Best Supporting Actor: Agent Chris Cooper from The
X-Files gets a nod as "Post-Modernist Stand-in #2"
in Adaptation; Ed Harris, best known as former Ohio Senator
John Glenn, is up for his role as a guy who doesn't like George
Bush in The Hours; Paul Newman reminds the Academy that
he's still alive with his role in Road to Perdition; friend
of the Ludic Log John C. Reilly impresses before disappearing
halfway into Chicago; and Christopher Walken puts in a
schoolchild-frighteningly good performance in Catch Me If
You Can. MY PICK: never one to miss out on a pick that could
personally benefit me, I'm going to have to betray how shallow
I really am and pick John C. Reilly for Chicago.
Best Supporting Actress: Kathy Bates, the fat woman's
Meryl Streep, turns in a stellar performance as a crazy hippie
in About Schmidt; Julianne Moore, the redhead's Meryl
Streep, sparkles as yet another repressed housewife in The
Hours; Queen Latifah, the black lesbian ex-rapper's Meryl
Streep, proves that Living Single was no fluke in Chicago;
Meryl Streep, the Meryl Streep's Meryl Streep, is Meryl Streep
in Adaptation; and Catherine Zeta-Jones, the cell phone
spokesperson's Meryl Streep, appears as an overblown, vengeful
bitch in Chicago, of which she reminds us that she is
the star. MY PICK: I will not rest until Meryl Streep wins every
acting award in Hollywood, even the ones she's not nominated
for.
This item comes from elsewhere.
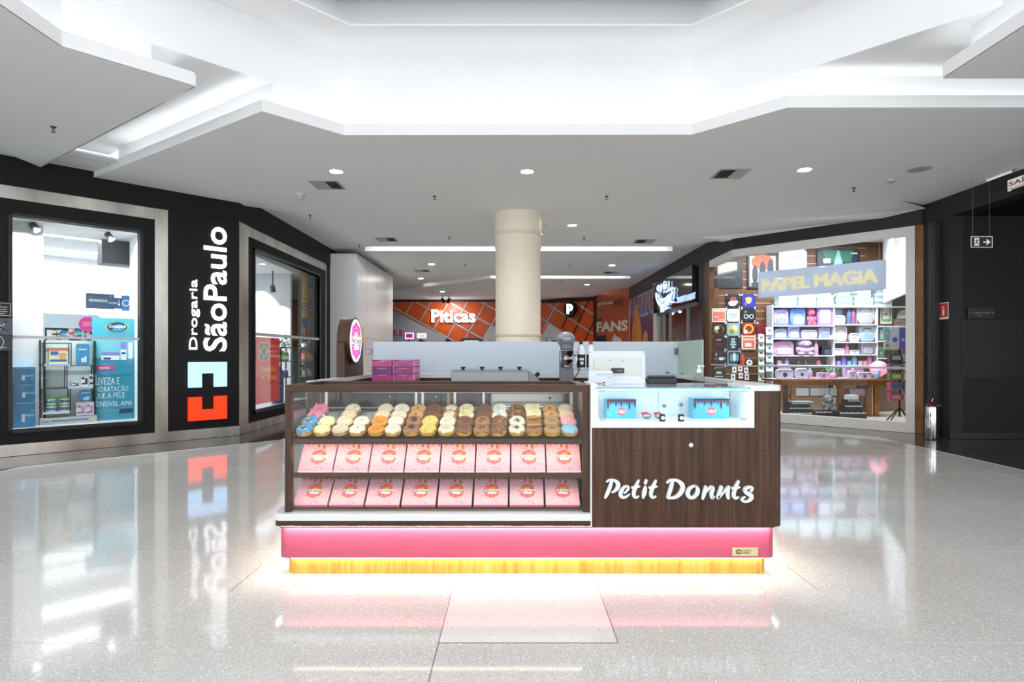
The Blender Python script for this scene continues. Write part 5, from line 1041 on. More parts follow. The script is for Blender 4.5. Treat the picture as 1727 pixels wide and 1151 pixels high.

She wins it for Adaptation.
Best Actor: Adrian Brody pretends to be both
Jewish and a piano player in The Pianist; Nicolas Cage
pretends to be both a smart-assed screenwriter and the smart-assed
screenwriter's demented alter ego in Adaptation; Michael
Caine stars in a movie the Academy pretended to see in The
Quiet American; Daniel Day-Lewis doesn't pretend at all in
his portrayal of a boisterous, inexplicable maniac in Gangs
of New York; and Jack Nicholson pretends to star in a feel-good
indie comedy when in fact he's quietly despising everyone in
About Schmidt. MY PICK: Day-Lewis deserves to win, but
I'm pulling for Adrian Brody, because "pianist" sounds
kind of like "penis".
Best Actress: Salma Hayek portrays Frida,
who gets a bus driveshaft up her cooter and becomes an unstoppable
killing machine; Nicole Kidman portrays little Ginny Stephen
in The Hours, a brilliant modernist author whose nose
wasn't really that big; Diane Lane, who I didn't know was still
alive, plays someone or other in Unfaithful, a movie I've
never heard of; Julianne Moore, in Far From Heaven, has
a black gardener and a gay husband, which probably explains why
her house looks so nice; and Renee Zellweger, in Chicago,
proves that you can get multiple Oscar nominations despite not
actually being a very good actress. MY PICK: Salma Hayek is half-
Arab. Can there be any doubt that she wins it for Frida?
Best Picture: Chicago, the hilarious
musical comedy about the life of Richard J. Daley, featuring
John C. Reilly as Da Mare and Toronto as Chicago; Gangs of
New York, a melodrama about the origins of the Sharks and
the Jets, featuring Leonardo diCaprio as an 19th-century ancestor
of Tony; The Hours, a touching film about three suburban
housewives who spend endless hours attempting to understand the
impenetrable prose of Virginia Woolf; The Lord of the Rings:
The Two Towers, a documentary film about dark lord Osama
bin-Laden's attack on America using inhuman orks and trolls;
and Roman Polanski's latest hardcore pornographic epic, The
Pianist. MY PICK: As last year, I can't say no to porn, and
Polanski's lovingly rendered, triumphant film about a Polish
refugee's attempt to come to terms with his gigantic, persecuted
male organ is my pick. The Pianist is rising.